Frank Sinatra, Dean Martin and the rest of the rat pack continue to seize some intimate nugget of nostalgia in the American imagination, abetted by the steely slick appeal of AMC’s hit show Mad Men and the persistence of skinny ties and cocktail culture for the haute bourgeoisie. Yet years before Don Draper ever donned a diachronic dinner jacket, Benny Goodman was striking up the big band and giving G.I.s, cigarette girls and hepcats a reason to sing their blues away.

The tunes and croons of the Swing Era will be faithfully recreated Nov. 16 when Artbeat’s “In the Mood,” the premiere revue of America’s Big Band era, hits the stage of Hult Center’s Silva Concert Hall. As the show’s producer, Bud Forrest, said of the music of bandleaders Glenn Miller, Cab Calloway and others, “Everybody was listening to Big Band.

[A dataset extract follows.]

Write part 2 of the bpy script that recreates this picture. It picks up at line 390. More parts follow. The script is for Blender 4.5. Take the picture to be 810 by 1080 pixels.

It was the last time everybody was listening to the same kind of music. It’s a time that hasn’t been replicated since.”

“In the Mood” is now in its 19th year of touring the world, Forrest notes of a live show that strives to bring an unreconstructed view of the Swing Era to audiences around the nation. “The music is the story,” he explains, adding that swing and big band were intimately connected to the war overseas. Forrest says that one of the era’s leading figures, Glenn Miller, served in the military and that during World War II performers like Bob Hope and Miller brought comfort to soldiers with USO performances.

“The sound of that music, I don’t want to say it made it better,” Forrest says, “but it may have given a little more impetus for going through the horrors of the war.” He adds that the show continues to strike a chord with folks around the world who respond to swing’s uplifting messages and undeniable beats. “All over the country there’s a whole audience of people who love this music,” he adds.

“It seems to work really well,” Forrest says of “In the Mood,” which features a 13-piece band and six singers and dancers. “People keep telling me that one of the things they like is how it’s been put together. It illustrates what it must have felt like to hear a big band.”

“In the Mood” plays 7 pm Friday, Nov. 16, at Hult Center; $27-$47.